More about one of the letters and the card shortly: our focus here is with Bloom’s on the “bold hand.” This is our first encounter with Blazes Boylan, and you should feel free to read any dirty innuendo into Bloom’s characterization of his penmanship. Rob’s made an interesting choice here to zoom in on Bloom’s own hand once he’s bent down to retrieve the letters from the first to the second panel: is Bloom’s hand not bold enough? The masculine handwriting, coupled with the address to “Mrs Marion Bloom,” immediately raise Bloom’s suspicions. In the late 19th-early 20th century, referring to a married woman by her own name (Mrs Marion) as opposed to her husband’s (Mrs Leopold Bloom) was just not done. (Think back to Bloom’s puttering around the kitchen, and our point about how that was a slightly off gender role reversal: Bloom’s “womanly man” qualities.)

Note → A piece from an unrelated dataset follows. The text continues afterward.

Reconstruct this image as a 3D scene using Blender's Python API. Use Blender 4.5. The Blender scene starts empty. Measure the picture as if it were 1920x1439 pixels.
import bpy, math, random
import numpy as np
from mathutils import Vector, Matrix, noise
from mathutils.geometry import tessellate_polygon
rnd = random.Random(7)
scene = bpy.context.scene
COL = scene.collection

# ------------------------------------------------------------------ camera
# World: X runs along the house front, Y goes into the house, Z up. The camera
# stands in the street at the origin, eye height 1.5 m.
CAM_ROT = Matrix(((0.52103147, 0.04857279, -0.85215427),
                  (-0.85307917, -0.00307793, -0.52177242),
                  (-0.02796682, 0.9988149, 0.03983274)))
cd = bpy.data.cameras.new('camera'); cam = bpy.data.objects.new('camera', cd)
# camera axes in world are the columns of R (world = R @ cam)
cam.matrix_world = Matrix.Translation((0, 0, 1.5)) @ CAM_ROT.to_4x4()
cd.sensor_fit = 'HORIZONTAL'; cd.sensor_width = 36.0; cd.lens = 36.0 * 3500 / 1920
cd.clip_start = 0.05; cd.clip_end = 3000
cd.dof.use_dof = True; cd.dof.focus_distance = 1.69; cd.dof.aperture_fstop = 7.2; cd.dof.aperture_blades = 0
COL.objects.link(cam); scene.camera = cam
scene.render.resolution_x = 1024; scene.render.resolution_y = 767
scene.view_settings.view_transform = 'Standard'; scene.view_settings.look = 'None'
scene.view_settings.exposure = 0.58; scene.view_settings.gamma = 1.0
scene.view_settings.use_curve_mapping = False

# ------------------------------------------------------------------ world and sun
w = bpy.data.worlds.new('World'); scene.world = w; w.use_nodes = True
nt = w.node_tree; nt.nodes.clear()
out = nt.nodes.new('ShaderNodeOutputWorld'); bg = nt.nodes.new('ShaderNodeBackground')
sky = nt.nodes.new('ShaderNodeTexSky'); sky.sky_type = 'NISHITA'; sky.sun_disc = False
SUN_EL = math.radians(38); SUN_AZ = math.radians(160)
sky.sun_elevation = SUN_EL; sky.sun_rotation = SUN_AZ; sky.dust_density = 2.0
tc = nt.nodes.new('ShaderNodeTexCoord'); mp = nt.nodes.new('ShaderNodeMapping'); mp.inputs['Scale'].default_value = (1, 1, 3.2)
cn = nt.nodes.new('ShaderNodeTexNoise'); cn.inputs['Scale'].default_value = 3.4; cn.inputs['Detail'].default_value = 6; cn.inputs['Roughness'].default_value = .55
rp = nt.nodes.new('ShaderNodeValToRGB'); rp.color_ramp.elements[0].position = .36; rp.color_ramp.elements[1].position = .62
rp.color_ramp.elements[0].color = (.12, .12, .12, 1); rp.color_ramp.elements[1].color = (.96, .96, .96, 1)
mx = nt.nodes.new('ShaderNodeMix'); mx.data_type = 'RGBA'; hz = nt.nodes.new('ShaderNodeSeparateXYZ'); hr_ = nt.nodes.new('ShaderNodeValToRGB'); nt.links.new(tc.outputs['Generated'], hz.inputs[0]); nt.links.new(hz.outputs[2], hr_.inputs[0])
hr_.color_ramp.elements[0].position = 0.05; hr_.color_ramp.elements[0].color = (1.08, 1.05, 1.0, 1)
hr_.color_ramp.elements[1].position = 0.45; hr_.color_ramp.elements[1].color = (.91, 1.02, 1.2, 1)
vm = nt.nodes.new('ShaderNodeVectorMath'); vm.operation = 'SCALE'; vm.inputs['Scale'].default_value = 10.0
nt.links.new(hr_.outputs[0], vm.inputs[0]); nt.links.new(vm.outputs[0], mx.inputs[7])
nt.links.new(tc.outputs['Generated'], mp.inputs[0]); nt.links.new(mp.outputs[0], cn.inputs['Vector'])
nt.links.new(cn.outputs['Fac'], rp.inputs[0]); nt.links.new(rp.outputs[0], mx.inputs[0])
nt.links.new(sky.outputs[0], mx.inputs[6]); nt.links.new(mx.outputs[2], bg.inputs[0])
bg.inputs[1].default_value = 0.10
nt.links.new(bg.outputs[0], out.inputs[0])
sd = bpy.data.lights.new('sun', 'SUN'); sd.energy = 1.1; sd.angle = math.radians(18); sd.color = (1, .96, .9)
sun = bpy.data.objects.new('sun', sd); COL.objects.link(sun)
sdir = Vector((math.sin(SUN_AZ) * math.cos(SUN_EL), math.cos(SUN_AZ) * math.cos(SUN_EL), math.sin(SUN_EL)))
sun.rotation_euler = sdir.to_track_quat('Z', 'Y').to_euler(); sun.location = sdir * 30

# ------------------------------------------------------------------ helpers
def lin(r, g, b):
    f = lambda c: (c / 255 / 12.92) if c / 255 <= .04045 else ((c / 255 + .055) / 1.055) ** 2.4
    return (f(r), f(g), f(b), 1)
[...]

The absence of Bloom’s name on the envelope as master of the house is filled in by Molly’s diminutive “Poldy,” called down from the bedroom. Is it an endearment? Is he being summoned, servant-like, to Calypso’s cave? For me, the arrival of Boylan’s letter, accompanied by the jingling of Molly’s quoits, really marks the beginning of the story here. What this letter means, the sound of the bed: these will follow Bloom the rest of the day.
A final point about letters: we probably don’t write them anywhere near as often as people might have in 1904, but they are an important means of sharing character information and plot movement for Joyce because they were such an important part of everyday life in his time. People would have received letters at several points throughout the day, and depended on them for communication. Joyce is also playing with the conventional mystique of the love letter, the epistolary tryst–which I think connects well to Rob’s use of techniques drawn from romance comics here and elsewhere.